Why does Apolo Ohno always wear something around his head? Does he think that he's the Karate Kid? Don't you think that Jaden Smith will have something to say about that? Or will he play him in an upcoming feature film about Apolo's life?

I just saw a commercial that had a guy with prosthetic running type feet. All they showed was his fake feet and when they panned up, Dan and I were both disappointed it wasn't a robot. Obviously we're the worst people on earth. I love us.

Below was the best guest blogging event, ever. It most likely didn't make much sense. It was most likely clearly awesome. It has been lost by the computer Gods.

I hate them.

I am sorry that this is lost. =(

Sigh... we were clearly drunk, too. I even lost count on the running tragedy count... siiiiiiigh. I am so disappointed.

End Blog.

2010 Winter Olympic Opening Ceremonies 01

Dear Blog, It's been a long time. I know that I didn't post anything in January, but the Winter Olympics have brought me out of semi-retirement. I'll try to be better about it...

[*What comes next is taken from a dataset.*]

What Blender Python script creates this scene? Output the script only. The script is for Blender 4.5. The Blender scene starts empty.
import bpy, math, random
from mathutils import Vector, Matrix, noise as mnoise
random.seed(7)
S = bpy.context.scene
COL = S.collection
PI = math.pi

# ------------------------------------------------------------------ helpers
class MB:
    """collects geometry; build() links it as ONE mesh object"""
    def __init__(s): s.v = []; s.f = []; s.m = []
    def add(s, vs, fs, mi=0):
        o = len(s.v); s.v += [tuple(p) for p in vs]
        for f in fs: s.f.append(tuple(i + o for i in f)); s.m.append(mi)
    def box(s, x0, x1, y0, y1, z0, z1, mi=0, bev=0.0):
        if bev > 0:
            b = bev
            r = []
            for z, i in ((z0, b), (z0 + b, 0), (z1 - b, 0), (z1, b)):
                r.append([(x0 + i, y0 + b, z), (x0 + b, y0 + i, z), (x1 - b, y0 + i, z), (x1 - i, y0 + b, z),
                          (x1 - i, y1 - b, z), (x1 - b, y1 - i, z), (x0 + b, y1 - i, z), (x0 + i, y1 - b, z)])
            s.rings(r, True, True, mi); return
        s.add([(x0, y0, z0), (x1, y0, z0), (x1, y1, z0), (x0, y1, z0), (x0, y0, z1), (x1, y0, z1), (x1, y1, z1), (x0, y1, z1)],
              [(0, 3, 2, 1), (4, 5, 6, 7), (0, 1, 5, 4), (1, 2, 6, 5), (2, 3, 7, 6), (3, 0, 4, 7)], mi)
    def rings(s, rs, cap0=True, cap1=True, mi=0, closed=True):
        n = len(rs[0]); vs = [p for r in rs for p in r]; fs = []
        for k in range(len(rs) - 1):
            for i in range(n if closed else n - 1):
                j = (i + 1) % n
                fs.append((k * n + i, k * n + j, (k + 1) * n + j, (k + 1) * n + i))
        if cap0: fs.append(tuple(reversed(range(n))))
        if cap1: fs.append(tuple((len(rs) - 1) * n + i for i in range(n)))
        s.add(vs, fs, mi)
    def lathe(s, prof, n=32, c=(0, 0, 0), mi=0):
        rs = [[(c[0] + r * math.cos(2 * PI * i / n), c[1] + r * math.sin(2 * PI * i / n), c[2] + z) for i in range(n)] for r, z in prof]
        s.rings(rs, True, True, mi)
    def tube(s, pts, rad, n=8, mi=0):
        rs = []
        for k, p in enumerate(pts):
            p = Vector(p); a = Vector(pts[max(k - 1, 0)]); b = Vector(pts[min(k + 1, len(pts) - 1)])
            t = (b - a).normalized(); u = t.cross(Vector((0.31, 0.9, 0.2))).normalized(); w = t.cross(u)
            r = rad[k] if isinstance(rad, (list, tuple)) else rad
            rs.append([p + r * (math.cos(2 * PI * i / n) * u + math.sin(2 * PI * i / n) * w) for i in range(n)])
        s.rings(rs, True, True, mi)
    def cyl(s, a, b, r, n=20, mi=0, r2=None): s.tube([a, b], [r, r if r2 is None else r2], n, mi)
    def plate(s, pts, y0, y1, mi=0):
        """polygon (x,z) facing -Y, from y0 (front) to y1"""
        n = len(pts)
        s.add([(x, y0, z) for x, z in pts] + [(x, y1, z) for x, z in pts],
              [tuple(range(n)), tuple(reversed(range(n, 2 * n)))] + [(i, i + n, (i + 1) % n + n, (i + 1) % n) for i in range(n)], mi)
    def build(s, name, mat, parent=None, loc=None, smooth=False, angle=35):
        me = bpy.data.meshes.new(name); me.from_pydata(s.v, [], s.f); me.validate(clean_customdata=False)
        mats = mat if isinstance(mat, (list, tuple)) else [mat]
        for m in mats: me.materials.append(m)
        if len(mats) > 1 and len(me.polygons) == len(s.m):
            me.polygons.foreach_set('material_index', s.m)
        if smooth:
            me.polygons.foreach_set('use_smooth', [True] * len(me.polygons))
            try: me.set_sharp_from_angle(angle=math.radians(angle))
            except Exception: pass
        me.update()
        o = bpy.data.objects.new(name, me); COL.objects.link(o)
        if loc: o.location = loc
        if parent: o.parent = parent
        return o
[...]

But for now - The Opening Ceremonies.

FYI, before I start, I wanted to let you know this has been turned into a drinking game. Here are the rules that Belinda and I made up:

Drink -

Rule 1:
Any announcer mentions the lack of snow in Vancouver (alternatively, if they mention the HUGE amount of snow on the East Coast).

Rule 2:
Any announcer mentions the fashion of any of the athlete's uniforms.

Rule 3:
Anytime a Mountie shows up.

Rule 4:
Anytime ANYONE mentions the Beijing Opening Ceremony.

Rule 5:
The providence "Saskatchewan" is mentioned.

Rule 6:
You recognize a famous Canadian. If others do not recognize the Canadian in question, they have to chug their drink. (This should be easy as there are only 7 famous Canadians).

Rule 7:
Nikki says "they must have been on crack when they came up with this", we will all do a shot.

Rule 8:
Anyone is suspended/flying by wires.

Rule 9:
The words "world record" are said.

And finally,
Rule 10:
If the Georgian dead Luge guy is mentioned take a drink. BUT if the words "sacrifice", "tragedy" or "horrific" are mentioned, you MUST finish your drink and pour one out for your homeys.

(We were told it was too soon for #10. Also, it's impossible to finish your drink every time they say "tragedy", because they say it like 5 times in 2 minutes. So, be careful and don't die... like he did.)

I shall post this so you know the rules. There will be more from me on this subject.